# Direction:
Write out every line of the material as it stands, apart from the pictures.

# Dataset content:
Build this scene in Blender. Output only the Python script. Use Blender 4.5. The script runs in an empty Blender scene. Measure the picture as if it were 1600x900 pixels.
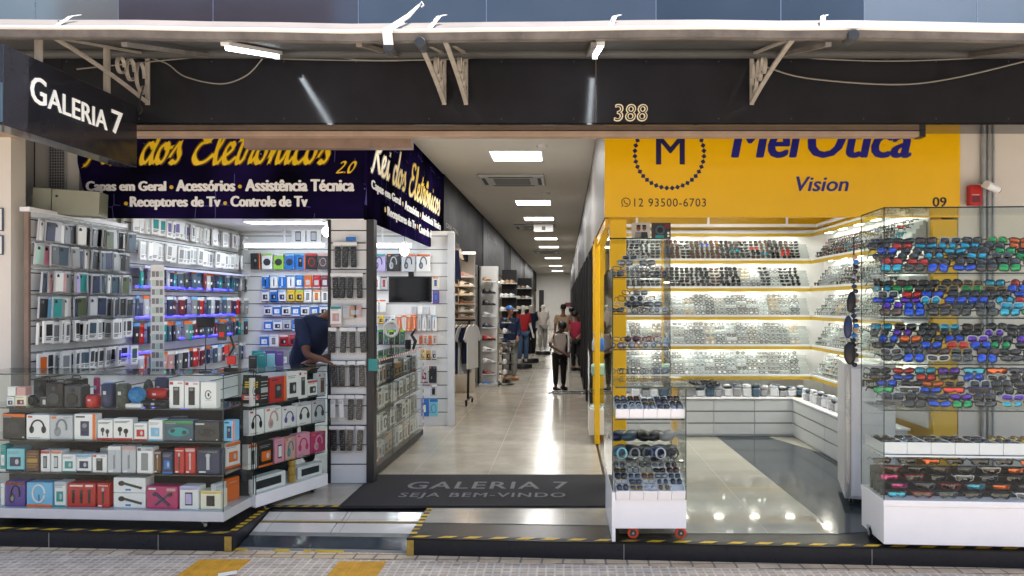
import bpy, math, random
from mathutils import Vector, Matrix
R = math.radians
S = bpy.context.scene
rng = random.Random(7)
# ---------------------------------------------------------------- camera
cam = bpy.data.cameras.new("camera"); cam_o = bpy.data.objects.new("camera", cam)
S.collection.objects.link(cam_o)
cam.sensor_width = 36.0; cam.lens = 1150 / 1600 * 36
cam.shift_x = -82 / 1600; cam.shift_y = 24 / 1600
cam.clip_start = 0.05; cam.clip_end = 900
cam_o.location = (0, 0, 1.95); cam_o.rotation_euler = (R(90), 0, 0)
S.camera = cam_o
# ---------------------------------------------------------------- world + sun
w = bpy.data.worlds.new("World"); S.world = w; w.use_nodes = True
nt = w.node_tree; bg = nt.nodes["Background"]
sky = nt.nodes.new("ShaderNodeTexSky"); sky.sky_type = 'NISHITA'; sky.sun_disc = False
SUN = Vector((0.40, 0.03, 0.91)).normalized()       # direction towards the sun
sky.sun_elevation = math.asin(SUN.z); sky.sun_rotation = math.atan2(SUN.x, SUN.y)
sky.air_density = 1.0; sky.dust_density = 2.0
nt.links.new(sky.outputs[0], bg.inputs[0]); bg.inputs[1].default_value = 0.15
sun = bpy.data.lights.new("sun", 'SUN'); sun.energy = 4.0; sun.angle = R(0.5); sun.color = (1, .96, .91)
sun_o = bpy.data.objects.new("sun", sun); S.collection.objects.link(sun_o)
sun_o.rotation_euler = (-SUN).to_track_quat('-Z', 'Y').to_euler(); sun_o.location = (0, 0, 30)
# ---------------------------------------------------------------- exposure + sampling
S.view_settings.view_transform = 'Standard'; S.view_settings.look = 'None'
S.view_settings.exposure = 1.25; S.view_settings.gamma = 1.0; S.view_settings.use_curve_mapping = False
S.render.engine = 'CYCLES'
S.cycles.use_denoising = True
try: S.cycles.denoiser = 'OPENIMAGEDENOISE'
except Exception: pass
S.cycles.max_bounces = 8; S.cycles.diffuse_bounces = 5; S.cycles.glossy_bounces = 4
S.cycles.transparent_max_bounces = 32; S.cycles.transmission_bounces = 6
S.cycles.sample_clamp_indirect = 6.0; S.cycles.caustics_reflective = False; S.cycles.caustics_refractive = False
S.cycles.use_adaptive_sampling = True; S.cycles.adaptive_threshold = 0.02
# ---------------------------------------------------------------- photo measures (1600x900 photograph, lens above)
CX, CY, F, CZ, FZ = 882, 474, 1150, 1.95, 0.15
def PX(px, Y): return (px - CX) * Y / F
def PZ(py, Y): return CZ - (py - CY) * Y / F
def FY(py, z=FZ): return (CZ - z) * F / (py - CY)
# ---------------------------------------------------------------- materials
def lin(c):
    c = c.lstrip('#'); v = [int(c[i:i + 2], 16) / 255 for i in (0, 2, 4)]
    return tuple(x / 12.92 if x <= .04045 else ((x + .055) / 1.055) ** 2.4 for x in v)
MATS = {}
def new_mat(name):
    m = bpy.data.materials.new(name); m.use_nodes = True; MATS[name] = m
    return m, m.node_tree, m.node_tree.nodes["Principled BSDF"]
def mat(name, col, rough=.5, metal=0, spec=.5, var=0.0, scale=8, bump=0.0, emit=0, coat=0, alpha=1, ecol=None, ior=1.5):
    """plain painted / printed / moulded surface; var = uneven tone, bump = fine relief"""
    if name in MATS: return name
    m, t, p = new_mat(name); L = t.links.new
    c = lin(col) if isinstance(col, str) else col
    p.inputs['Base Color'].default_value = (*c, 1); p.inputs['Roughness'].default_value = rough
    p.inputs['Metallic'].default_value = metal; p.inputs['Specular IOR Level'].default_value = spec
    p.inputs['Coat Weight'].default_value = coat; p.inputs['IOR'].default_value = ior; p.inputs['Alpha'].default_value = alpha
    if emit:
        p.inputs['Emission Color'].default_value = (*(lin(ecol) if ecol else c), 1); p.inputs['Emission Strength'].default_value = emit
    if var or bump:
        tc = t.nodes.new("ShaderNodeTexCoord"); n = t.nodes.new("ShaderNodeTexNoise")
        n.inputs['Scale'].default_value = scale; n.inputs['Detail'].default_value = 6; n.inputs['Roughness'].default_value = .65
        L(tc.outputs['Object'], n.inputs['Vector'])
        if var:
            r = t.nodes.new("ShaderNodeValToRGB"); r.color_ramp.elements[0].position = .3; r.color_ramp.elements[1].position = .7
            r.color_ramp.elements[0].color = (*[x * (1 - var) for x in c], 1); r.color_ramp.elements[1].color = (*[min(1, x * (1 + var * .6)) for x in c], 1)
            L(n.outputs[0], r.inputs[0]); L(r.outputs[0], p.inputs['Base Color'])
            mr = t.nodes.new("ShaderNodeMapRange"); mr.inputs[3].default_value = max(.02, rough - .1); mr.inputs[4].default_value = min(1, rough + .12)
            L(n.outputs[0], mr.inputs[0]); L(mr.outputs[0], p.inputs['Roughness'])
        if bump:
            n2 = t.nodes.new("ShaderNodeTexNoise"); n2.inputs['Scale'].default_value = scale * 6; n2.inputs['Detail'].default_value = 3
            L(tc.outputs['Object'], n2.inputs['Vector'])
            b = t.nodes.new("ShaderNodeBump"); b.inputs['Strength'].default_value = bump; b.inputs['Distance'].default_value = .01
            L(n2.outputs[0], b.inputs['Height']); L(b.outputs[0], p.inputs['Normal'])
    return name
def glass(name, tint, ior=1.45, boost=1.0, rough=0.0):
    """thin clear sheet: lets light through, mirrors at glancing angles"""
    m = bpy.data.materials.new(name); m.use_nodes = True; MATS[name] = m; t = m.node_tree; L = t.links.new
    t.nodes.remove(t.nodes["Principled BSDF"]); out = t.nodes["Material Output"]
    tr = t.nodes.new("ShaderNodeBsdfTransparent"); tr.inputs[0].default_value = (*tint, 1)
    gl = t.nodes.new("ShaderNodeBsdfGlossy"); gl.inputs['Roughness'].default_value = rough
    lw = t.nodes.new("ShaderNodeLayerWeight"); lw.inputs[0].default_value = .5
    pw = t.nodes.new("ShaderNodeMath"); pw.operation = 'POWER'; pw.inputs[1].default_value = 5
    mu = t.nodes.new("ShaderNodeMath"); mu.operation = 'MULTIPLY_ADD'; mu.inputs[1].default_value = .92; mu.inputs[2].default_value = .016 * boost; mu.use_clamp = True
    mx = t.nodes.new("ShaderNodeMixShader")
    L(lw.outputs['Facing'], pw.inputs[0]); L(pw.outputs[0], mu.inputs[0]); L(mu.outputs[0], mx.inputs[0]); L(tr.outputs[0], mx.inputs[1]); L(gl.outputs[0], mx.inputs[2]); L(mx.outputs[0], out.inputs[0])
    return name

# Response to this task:
Build this scene in Blender. Output only the Python script. Use Blender 4.5. The script runs in an empty Blender scene. Measure the picture as if it were 1600x900 pixels.
import bpy, math, random
from mathutils import Vector, Matrix
R = math.radians
S = bpy.context.scene
rng = random.Random(7)
# ---------------------------------------------------------------- camera
cam = bpy.data.cameras.new("camera"); cam_o = bpy.data.objects.new("camera", cam)
S.collection.objects.link(cam_o)
cam.sensor_width = 36.0; cam.lens = 1150 / 1600 * 36
cam.shift_x = -82 / 1600; cam.shift_y = 24 / 1600
cam.clip_start = 0.05; cam.clip_end = 900
cam_o.location = (0, 0, 1.95); cam_o.rotation_euler = (R(90), 0, 0)
S.camera = cam_o
# ---------------------------------------------------------------- world + sun
w = bpy.data.worlds.new("World"); S.world = w; w.use_nodes = True
nt = w.node_tree; bg = nt.nodes["Background"]
sky = nt.nodes.new("ShaderNodeTexSky"); sky.sky_type = 'NISHITA'; sky.sun_disc = False
SUN = Vector((0.40, 0.03, 0.91)).normalized()       # direction towards the sun
sky.sun_elevation = math.asin(SUN.z); sky.sun_rotation = math.atan2(SUN.x, SUN.y)
sky.air_density = 1.0; sky.dust_density = 2.0
nt.links.new(sky.outputs[0], bg.inputs[0]); bg.inputs[1].default_value = 0.15
sun = bpy.data.lights.new("sun", 'SUN'); sun.energy = 4.0; sun.angle = R(0.5); sun.color = (1, .96, .91)
sun_o = bpy.data.objects.new("sun", sun); S.collection.objects.link(sun_o)
sun_o.rotation_euler = (-SUN).to_track_quat('-Z', 'Y').to_euler(); sun_o.location = (0, 0, 30)
# ---------------------------------------------------------------- exposure + sampling
S.view_settings.view_transform = 'Standard'; S.view_settings.look = 'None'
S.view_settings.exposure = 1.25; S.view_settings.gamma = 1.0; S.view_settings.use_curve_mapping = False
S.render.engine = 'CYCLES'
S.cycles.use_denoising = True
try: S.cycles.denoiser = 'OPENIMAGEDENOISE'
except Exception: pass
S.cycles.max_bounces = 8; S.cycles.diffuse_bounces = 5; S.cycles.glossy_bounces = 4
S.cycles.transparent_max_bounces = 32; S.cycles.transmission_bounces = 6
S.cycles.sample_clamp_indirect = 6.0; S.cycles.caustics_reflective = False; S.cycles.caustics_refractive = False
S.cycles.use_adaptive_sampling = True; S.cycles.adaptive_threshold = 0.02
# ---------------------------------------------------------------- photo measures (1600x900 photograph, lens above)
CX, CY, F, CZ, FZ = 882, 474, 1150, 1.95, 0.15
def PX(px, Y): return (px - CX) * Y / F
def PZ(py, Y): return CZ - (py - CY) * Y / F
def FY(py, z=FZ): return (CZ - z) * F / (py - CY)
# ---------------------------------------------------------------- materials
def lin(c):
    c = c.lstrip('#'); v = [int(c[i:i + 2], 16) / 255 for i in (0, 2, 4)]
    return tuple(x / 12.92 if x <= .04045 else ((x + .055) / 1.055) ** 2.4 for x in v)
MATS = {}
def new_mat(name):
    m = bpy.data.materials.new(name); m.use_nodes = True; MATS[name] = m
    return m, m.node_tree, m.node_tree.nodes["Principled BSDF"]
def mat(name, col, rough=.5, metal=0, spec=.5, var=0.0, scale=8, bump=0.0, emit=0, coat=0, alpha=1, ecol=None, ior=1.5):
    """plain painted / printed / moulded surface; var = uneven tone, bump = fine relief"""
    if name in MATS: return name
    m, t, p = new_mat(name); L = t.links.new
    c = lin(col) if isinstance(col, str) else col
    p.inputs['Base Color'].default_value = (*c, 1); p.inputs['Roughness'].default_value = rough
    p.inputs['Metallic'].default_value = metal; p.inputs['Specular IOR Level'].default_value = spec
    p.inputs['Coat Weight'].default_value = coat; p.inputs['IOR'].default_value = ior; p.inputs['Alpha'].default_value = alpha
    if emit:
        p.inputs['Emission Color'].default_value = (*(lin(ecol) if ecol else c), 1); p.inputs['Emission Strength'].default_value = emit
    if var or bump:
        tc = t.nodes.new("ShaderNodeTexCoord"); n = t.nodes.new("ShaderNodeTexNoise")
        n.inputs['Scale'].default_value = scale; n.inputs['Detail'].default_value = 6; n.inputs['Roughness'].default_value = .65
        L(tc.outputs['Object'], n.inputs['Vector'])
        if var:
            r = t.nodes.new("ShaderNodeValToRGB"); r.color_ramp.elements[0].position = .3; r.color_ramp.elements[1].position = .7
            r.color_ramp.elements[0].color = (*[x * (1 - var) for x in c], 1); r.color_ramp.elements[1].color = (*[min(1, x * (1 + var * .6)) for x in c], 1)
            L(n.outputs[0], r.inputs[0]); L(r.outputs[0], p.inputs['Base Color'])
            mr = t.nodes.new("ShaderNodeMapRange"); mr.inputs[3].default_value = max(.02, rough - .1); mr.inputs[4].default_value = min(1, rough + .12)
            L(n.outputs[0], mr.inputs[0]); L(mr.outputs[0], p.inputs['Roughness'])
        if bump:
            n2 = t.nodes.new("ShaderNodeTexNoise"); n2.inputs['Scale'].default_value = scale * 6; n2.inputs['Detail'].default_value = 3
            L(tc.outputs['Object'], n2.inputs['Vector'])
            b = t.nodes.new("ShaderNodeBump"); b.inputs['Strength'].default_value = bump; b.inputs['Distance'].default_value = .01
            L(n2.outputs[0], b.inputs['Height']); L(b.outputs[0], p.inputs['Normal'])
    return name
def glass(name, tint, ior=1.45, boost=1.0, rough=0.0):
    """thin clear sheet: lets light through, mirrors at glancing angles"""
    m = bpy.data.materials.new(name); m.use_nodes = True; MATS[name] = m; t = m.node_tree; L = t.links.new
    t.nodes.remove(t.nodes["Principled BSDF"]); out = t.nodes["Material Output"]
    tr = t.nodes.new("ShaderNodeBsdfTransparent"); tr.inputs[0].default_value = (*tint, 1)
    gl = t.nodes.new("ShaderNodeBsdfGlossy"); gl.inputs['Roughness'].default_value = rough
    lw = t.nodes.new("ShaderNodeLayerWeight"); lw.inputs[0].default_value = .5
    pw = t.nodes.new("ShaderNodeMath"); pw.operation = 'POWER'; pw.inputs[1].default_value = 5
    mu = t.nodes.new("ShaderNodeMath"); mu.operation = 'MULTIPLY_ADD'; mu.inputs[1].default_value = .92; mu.inputs[2].default_value = .016 * boost; mu.use_clamp = True
    mx = t.nodes.new("ShaderNodeMixShader")
    L(lw.outputs['Facing'], pw.inputs[0]); L(pw.outputs[0], mu.inputs[0]); L(mu.outputs[0], mx.inputs[0]); L(tr.outputs[0], mx.inputs[1]); L(gl.outputs[0], mx.inputs[2]); L(mx.outputs[0], out.inputs[0])
    return name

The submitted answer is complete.